┌─ RECORDS PROVIDED
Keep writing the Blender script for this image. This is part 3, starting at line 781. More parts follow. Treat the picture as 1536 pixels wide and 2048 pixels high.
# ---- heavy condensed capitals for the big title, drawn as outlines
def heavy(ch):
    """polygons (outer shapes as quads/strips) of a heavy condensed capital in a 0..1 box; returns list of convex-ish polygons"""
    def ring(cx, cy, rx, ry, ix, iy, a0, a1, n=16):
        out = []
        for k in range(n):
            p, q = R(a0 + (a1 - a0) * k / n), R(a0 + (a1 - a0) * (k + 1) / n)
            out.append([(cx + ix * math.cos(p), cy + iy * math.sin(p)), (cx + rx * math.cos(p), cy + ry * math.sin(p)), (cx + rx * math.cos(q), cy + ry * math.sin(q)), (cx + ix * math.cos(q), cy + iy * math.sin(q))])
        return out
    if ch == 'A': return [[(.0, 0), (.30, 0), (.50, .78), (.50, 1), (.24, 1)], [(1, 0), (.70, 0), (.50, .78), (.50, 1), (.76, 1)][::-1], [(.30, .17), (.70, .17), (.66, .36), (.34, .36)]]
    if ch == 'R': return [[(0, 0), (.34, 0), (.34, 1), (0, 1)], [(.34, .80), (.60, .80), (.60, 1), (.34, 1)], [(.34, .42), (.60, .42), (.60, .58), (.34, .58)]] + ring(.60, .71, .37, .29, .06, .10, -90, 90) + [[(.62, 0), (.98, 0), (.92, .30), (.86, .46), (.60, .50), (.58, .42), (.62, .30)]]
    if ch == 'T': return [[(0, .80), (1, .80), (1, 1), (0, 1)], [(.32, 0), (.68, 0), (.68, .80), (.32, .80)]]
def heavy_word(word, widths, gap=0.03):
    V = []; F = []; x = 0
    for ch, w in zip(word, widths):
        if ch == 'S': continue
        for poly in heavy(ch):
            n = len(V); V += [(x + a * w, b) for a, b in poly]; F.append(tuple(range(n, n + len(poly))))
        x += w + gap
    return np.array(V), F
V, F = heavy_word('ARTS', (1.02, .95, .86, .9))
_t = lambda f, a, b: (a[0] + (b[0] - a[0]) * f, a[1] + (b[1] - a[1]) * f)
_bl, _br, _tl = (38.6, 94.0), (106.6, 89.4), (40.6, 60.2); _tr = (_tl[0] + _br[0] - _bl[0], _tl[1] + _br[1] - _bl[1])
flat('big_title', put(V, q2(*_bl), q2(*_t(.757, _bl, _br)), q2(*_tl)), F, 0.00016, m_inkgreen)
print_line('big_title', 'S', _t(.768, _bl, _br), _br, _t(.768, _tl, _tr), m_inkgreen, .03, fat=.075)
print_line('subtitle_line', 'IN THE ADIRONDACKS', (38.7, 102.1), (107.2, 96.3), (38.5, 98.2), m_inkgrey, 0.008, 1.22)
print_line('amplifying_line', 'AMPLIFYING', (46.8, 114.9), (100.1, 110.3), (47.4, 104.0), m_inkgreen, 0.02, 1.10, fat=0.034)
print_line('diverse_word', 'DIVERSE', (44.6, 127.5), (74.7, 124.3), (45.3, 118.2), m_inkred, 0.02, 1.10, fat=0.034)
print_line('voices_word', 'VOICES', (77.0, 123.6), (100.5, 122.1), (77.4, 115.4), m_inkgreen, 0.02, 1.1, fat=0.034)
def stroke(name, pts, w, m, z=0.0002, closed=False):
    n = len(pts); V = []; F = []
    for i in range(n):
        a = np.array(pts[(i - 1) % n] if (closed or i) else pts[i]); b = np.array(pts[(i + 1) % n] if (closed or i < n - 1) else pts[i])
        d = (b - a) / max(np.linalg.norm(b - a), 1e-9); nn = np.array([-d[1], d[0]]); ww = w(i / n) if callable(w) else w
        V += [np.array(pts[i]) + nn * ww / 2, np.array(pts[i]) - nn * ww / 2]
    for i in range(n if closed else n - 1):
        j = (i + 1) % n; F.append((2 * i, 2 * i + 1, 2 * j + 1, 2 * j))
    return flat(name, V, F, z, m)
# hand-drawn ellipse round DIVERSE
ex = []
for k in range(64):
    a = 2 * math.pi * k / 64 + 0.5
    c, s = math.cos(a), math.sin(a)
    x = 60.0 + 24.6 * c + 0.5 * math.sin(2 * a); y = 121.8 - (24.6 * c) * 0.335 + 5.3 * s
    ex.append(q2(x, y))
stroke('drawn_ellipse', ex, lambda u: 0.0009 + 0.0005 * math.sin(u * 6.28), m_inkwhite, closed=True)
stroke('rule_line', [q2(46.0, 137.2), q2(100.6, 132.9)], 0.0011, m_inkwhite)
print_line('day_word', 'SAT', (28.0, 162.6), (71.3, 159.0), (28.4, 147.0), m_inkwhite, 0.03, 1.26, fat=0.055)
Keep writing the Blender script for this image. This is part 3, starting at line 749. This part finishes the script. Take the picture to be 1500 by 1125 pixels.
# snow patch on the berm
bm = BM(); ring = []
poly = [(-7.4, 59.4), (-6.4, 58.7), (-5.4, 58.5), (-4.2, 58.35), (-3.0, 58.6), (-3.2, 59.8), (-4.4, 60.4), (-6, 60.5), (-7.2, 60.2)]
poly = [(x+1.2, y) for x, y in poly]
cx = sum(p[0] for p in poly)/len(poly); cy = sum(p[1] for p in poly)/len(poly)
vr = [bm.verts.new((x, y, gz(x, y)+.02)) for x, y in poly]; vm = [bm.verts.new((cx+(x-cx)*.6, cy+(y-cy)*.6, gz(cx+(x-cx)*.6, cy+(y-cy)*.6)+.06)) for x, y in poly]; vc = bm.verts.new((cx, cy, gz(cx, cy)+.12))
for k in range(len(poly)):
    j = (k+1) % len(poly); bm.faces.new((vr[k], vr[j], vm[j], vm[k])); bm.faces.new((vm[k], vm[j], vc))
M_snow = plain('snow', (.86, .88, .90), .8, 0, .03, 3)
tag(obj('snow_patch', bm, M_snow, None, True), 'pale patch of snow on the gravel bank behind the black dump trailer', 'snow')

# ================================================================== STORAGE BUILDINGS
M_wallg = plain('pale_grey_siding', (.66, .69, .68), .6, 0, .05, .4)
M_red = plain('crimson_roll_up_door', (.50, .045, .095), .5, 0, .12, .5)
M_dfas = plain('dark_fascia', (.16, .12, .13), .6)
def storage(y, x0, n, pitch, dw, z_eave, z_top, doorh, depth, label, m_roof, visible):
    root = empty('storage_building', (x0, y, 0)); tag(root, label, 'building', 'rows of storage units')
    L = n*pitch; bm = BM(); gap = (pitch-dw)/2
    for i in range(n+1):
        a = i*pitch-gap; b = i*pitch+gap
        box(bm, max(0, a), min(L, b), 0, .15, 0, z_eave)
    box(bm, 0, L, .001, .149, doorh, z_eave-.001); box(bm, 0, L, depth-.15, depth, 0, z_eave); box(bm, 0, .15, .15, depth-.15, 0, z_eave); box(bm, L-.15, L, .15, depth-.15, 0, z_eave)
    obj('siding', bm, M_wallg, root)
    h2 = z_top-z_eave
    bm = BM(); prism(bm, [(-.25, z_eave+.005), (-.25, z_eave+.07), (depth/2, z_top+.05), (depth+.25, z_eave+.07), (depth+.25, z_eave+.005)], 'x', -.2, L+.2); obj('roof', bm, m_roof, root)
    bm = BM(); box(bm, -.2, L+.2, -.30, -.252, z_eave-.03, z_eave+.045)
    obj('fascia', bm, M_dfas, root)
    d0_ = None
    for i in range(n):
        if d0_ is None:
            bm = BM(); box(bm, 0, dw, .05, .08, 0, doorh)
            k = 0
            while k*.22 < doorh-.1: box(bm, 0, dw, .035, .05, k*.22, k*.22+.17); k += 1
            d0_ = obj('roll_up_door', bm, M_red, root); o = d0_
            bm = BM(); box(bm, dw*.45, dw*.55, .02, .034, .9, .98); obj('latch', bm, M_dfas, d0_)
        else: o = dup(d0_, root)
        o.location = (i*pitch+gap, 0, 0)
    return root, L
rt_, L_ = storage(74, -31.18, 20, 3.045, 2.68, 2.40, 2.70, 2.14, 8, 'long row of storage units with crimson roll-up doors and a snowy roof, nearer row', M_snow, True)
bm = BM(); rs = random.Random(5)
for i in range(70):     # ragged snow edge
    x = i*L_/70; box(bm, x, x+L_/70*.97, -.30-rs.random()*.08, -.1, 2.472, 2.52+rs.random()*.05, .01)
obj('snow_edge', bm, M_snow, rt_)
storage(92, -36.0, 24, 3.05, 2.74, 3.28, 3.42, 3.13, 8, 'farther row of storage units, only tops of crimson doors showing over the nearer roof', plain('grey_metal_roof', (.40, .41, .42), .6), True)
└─
WRITTEN REQUEST:
Search the data above for lines holding "Keep" and copy each of them.

REPLY TO THE TASK:
Keep writing the Blender script for this image. This is part 3, starting at line 781. More parts follow. Treat the picture as 1536 pixels wide and 2048 pixels high.
Keep writing the Blender script for this image. This is part 3, starting at line 749. This part finishes the script. Take the picture to be 1500 by 1125 pixels.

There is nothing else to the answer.